── DATA SHOWN
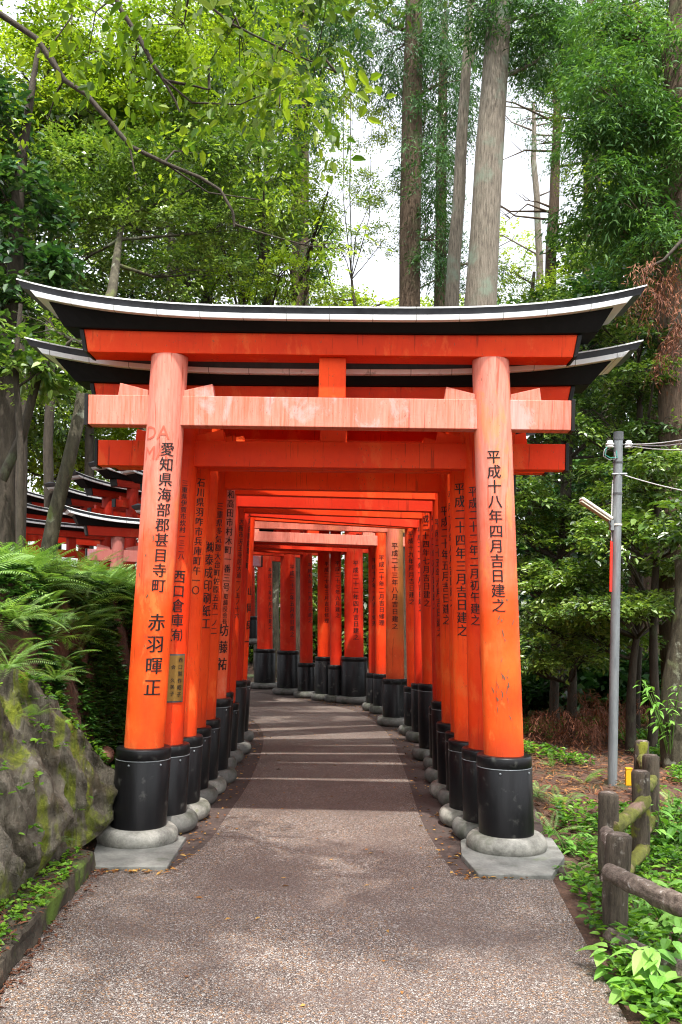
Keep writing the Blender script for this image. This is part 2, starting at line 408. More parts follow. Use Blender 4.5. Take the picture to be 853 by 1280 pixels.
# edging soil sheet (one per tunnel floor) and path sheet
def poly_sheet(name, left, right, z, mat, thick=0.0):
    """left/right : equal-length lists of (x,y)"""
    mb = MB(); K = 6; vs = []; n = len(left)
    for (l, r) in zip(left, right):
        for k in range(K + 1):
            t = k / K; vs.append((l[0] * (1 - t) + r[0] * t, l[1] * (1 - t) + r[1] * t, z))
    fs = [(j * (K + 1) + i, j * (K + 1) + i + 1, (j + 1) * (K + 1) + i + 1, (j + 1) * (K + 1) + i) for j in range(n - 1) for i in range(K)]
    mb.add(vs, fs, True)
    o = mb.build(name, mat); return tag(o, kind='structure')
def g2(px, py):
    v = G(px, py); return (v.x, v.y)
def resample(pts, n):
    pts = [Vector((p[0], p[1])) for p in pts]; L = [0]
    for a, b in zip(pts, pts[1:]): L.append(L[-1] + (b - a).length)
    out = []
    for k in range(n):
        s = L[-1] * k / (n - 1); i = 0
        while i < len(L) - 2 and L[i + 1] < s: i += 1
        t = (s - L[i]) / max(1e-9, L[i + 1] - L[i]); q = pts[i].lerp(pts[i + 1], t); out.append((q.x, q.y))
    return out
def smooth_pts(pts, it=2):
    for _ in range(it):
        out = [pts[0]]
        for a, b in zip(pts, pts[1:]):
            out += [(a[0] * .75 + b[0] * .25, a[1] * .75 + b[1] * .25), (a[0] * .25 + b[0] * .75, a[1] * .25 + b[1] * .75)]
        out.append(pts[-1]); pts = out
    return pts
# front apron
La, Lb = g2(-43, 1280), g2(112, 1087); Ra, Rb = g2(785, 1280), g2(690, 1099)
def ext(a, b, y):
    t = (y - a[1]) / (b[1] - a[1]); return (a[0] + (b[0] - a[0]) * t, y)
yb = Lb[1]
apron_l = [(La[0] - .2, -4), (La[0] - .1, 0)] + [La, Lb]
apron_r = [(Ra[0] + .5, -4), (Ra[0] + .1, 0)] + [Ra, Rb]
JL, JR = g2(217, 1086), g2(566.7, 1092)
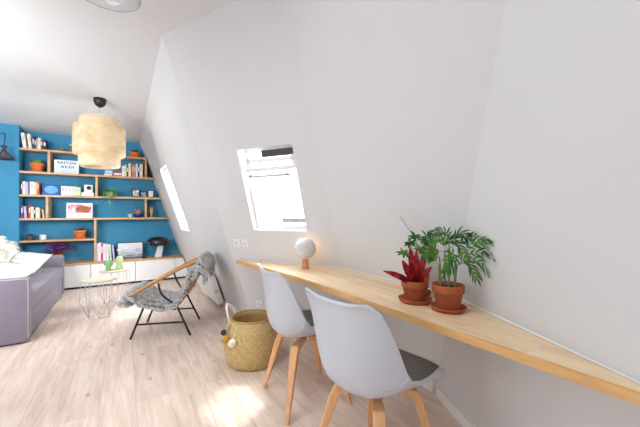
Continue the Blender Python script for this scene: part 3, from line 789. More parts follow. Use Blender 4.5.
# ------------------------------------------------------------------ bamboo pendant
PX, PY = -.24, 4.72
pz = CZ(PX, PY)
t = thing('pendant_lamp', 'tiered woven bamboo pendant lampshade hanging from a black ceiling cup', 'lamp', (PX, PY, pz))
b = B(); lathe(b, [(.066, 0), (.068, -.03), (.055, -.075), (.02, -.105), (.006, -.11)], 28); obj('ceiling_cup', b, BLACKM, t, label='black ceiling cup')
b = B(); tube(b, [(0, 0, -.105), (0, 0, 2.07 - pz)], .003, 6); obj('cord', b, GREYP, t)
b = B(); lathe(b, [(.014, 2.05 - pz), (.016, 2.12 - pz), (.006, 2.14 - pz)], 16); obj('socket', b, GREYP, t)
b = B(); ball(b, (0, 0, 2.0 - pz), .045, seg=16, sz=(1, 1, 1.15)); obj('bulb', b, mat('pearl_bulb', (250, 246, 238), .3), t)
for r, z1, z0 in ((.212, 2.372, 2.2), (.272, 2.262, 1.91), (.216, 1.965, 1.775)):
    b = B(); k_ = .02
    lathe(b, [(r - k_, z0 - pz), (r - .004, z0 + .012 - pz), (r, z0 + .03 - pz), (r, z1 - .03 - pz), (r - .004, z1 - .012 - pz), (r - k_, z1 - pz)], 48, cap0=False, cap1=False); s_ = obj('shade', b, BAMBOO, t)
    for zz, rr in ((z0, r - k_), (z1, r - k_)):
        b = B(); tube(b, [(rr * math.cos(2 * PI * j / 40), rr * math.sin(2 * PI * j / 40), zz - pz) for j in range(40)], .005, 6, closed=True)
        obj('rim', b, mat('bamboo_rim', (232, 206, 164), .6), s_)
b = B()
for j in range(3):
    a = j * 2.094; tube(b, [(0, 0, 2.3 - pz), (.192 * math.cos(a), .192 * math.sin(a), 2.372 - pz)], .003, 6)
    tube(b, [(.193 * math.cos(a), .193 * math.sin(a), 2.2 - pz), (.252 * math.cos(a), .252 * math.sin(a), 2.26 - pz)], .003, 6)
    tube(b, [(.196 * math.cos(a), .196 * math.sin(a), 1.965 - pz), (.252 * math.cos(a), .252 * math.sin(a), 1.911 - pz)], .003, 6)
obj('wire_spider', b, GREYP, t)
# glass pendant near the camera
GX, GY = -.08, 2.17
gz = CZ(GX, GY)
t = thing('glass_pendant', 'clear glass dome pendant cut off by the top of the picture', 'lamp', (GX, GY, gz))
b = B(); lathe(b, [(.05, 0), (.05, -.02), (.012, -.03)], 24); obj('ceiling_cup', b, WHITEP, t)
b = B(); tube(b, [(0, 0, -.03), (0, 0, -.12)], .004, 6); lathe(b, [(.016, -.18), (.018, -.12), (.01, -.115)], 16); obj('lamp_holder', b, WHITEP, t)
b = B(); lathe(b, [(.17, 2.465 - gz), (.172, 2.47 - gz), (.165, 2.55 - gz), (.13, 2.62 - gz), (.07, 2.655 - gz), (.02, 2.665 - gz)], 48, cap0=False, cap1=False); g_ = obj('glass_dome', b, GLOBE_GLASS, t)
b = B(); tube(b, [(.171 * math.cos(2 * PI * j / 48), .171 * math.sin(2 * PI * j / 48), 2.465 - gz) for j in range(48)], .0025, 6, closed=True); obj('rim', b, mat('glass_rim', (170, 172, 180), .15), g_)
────
── DATA SHOWN
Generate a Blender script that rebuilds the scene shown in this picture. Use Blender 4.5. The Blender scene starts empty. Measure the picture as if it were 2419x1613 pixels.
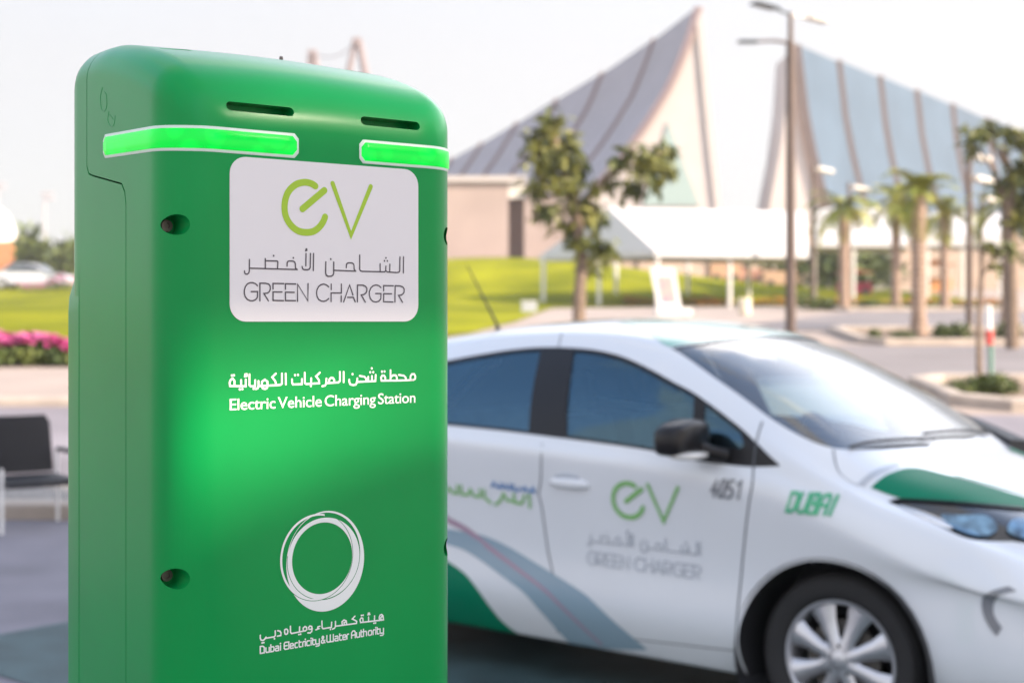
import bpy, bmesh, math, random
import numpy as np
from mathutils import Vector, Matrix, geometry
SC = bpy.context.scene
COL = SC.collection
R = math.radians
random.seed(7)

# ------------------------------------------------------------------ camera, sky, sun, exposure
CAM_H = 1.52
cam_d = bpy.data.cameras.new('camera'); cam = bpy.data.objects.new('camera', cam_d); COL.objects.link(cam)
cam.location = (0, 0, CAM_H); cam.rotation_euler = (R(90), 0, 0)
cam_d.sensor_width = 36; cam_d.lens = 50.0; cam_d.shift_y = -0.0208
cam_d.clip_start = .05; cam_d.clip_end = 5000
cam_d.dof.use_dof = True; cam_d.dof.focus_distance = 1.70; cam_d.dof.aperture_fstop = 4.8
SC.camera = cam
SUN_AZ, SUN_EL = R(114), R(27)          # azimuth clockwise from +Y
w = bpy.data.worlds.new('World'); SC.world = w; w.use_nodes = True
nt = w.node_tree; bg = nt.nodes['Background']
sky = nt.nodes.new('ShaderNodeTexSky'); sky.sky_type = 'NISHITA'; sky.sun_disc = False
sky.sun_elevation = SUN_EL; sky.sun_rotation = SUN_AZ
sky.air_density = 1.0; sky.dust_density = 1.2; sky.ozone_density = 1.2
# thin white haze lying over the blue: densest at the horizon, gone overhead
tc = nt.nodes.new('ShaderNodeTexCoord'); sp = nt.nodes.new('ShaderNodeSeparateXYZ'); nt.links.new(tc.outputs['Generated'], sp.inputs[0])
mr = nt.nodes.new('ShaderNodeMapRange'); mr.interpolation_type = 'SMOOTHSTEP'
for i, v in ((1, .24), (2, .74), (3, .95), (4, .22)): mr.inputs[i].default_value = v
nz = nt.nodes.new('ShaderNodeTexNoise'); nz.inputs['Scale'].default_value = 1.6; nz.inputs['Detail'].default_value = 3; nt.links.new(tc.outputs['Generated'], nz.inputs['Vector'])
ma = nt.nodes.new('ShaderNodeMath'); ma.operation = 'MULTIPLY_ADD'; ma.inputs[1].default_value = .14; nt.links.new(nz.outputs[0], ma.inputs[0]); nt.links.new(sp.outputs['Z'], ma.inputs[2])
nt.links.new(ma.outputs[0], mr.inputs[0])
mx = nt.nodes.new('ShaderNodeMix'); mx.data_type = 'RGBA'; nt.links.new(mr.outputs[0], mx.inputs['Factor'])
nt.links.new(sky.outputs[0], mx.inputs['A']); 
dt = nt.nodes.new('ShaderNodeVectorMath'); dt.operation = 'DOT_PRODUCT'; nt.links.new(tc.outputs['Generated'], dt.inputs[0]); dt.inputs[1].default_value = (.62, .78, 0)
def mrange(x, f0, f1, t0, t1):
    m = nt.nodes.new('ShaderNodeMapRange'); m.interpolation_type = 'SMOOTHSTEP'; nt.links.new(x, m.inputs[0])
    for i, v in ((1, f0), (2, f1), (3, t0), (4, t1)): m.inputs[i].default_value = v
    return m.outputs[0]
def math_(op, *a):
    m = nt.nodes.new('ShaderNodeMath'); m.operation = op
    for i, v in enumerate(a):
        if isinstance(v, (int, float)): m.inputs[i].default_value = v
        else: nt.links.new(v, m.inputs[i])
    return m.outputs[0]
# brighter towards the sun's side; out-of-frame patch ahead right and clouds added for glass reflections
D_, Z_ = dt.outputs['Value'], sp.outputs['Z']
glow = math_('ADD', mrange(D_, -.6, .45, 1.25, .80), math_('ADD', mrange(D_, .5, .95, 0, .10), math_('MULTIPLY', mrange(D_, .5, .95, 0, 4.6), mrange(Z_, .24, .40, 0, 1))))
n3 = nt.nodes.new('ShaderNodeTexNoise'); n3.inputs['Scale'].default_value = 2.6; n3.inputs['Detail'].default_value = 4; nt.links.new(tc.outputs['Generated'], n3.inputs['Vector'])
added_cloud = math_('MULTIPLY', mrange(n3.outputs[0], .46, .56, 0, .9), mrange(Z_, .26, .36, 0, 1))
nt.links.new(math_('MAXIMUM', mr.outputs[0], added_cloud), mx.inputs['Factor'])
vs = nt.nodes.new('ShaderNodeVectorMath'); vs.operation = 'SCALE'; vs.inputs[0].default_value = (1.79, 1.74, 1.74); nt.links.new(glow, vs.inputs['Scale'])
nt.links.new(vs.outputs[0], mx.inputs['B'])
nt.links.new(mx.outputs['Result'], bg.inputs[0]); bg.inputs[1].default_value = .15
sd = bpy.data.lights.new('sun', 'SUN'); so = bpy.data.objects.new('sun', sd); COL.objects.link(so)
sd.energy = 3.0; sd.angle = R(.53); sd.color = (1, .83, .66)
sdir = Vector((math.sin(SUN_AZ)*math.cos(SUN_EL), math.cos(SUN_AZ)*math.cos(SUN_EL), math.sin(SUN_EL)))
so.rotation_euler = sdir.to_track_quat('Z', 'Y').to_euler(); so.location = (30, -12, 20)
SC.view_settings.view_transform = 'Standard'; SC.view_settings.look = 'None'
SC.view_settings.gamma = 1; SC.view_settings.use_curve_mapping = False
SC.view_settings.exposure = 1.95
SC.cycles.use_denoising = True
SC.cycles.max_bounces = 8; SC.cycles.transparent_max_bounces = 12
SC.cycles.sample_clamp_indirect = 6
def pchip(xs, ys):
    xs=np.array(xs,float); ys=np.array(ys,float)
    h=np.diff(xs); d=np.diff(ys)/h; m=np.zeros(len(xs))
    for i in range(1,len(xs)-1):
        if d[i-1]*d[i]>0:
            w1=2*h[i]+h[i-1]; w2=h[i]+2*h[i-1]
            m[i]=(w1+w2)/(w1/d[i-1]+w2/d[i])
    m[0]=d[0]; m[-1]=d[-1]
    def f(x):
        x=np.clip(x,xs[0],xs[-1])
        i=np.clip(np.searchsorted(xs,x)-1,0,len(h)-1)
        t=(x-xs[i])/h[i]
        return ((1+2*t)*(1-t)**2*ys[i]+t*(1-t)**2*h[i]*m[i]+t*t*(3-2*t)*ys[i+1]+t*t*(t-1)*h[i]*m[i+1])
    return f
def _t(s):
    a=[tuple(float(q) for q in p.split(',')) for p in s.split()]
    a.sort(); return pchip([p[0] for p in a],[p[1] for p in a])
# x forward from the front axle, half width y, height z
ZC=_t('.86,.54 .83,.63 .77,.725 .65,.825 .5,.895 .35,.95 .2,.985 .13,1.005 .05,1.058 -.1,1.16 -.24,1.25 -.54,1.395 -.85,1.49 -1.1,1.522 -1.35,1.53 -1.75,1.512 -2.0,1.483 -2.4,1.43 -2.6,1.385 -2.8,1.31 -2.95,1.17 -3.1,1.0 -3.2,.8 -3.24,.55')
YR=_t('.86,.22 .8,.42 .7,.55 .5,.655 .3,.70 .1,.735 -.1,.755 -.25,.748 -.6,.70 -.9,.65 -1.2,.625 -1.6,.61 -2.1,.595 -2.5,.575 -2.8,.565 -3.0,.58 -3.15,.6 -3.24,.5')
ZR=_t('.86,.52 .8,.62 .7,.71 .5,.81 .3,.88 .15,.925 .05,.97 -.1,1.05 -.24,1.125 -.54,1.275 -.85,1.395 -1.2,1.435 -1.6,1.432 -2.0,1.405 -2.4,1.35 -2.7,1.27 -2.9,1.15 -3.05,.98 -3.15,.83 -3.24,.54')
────
* **YOUR TASK**
Filter the entries and copy out every line with the word "from".

* **EXERCISE RESULT**
Continue the Blender Python script for this scene: part 3, from line 789. More parts follow. Use Blender 4.5.
t = thing('pendant_lamp', 'tiered woven bamboo pendant lampshade hanging from a black ceiling cup', 'lamp', (PX, PY, pz))
from mathutils import Vector, Matrix, geometry
SUN_AZ, SUN_EL = R(114), R(27)          # azimuth clockwise from +Y
# x forward from the front axle, half width y, height z